Our modern military is leveraged on technology. A few years ago I had the privilege of running a senior workshop at the Center for Strategic Leadership at the U.S. Army War College. One of the questions that was asked to a highly selected group of individuals from across the defence and intelligence communities was whether we could rerun the invasion of Normandy today given our current force structure. The answer to the question was no, because we have done away with whole levels of staff positions and functions that are now made possible through technologically mediated processes. Quite simply, we don't have enough trained people to do all the tasks manually.
If this is the case today, in the future operating environment with increased reliance on automated technologies, the risks and vulnerabilities implicit through the technical environment will only increase.

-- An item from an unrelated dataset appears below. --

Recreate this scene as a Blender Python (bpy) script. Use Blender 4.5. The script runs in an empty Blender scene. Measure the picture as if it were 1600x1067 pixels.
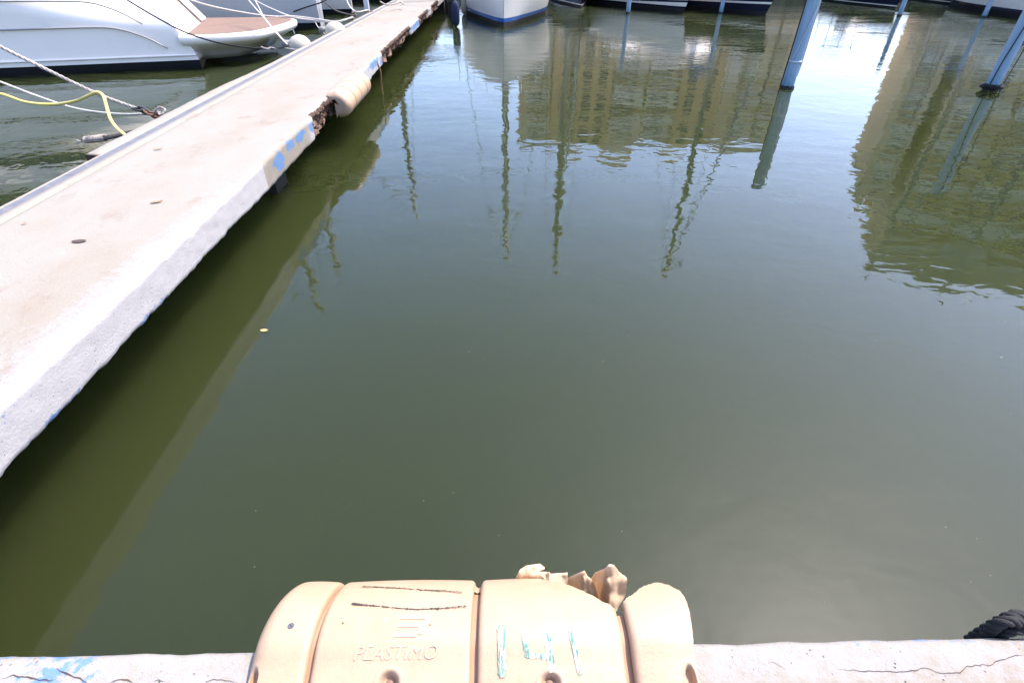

What is also perhaps notable about the use of cyberspace and its military dimension is that the threshold for generating effects does not require the resources available to a state. Groups as disparate as the drug gangs of Latin America and the so-called Islamic State can generate significant effects in and through cyberspace in pursuit of their political agendas. I'll simply put one example here. Last year not the Islamic State but a group aligned with the Syrian government successfully hacked into the AP Twitter stream and put out a false message that the White House was under attack and President Obama had been injured, which caused a 150-point, $1.36-billion drop in the stock markets for a period of three minutes. This was a short-term effect, but this was still a strategic information effect, and I think what we see here is a road map for the future.
What is important perhaps to take away from this larger more complex discussion is that cyberspace operations as understood by many of our peer state and non-state actors are not limited to operations through the network domain but incorporate an understanding of leveraging the information domain as a means of generating effects. This concept is important given that for the most part our tendency in the west—and by this I mean also the Canadian Forces—has been to see information operations and computer network operations as two separate silos. Doing this, I would argue, is a mistake.
Finally, in closing, I'd like to make the observation that despite the vulnerabilities and insecurity that may emanate from an infrastructure that has so deeply and pervasively colonized our everyday lives, governance, and commerce, cyberspace benefits open societies. Therefore, it benefits our national security to maintain it as an open commons. Greater security is not served by building digital borders, fences, or enclaves; rather it is served by taking a more intelligent and intelligence-led approach to understanding the nature of the risks, threats, and opportunities that emanate in and through cyberspace and by developing capabilities and mechanisms within and outside the public sector to ensure resilience and the ability to act decisively in and through this domain in defence of our national interests.
I thank you for your attention and welcome your questions.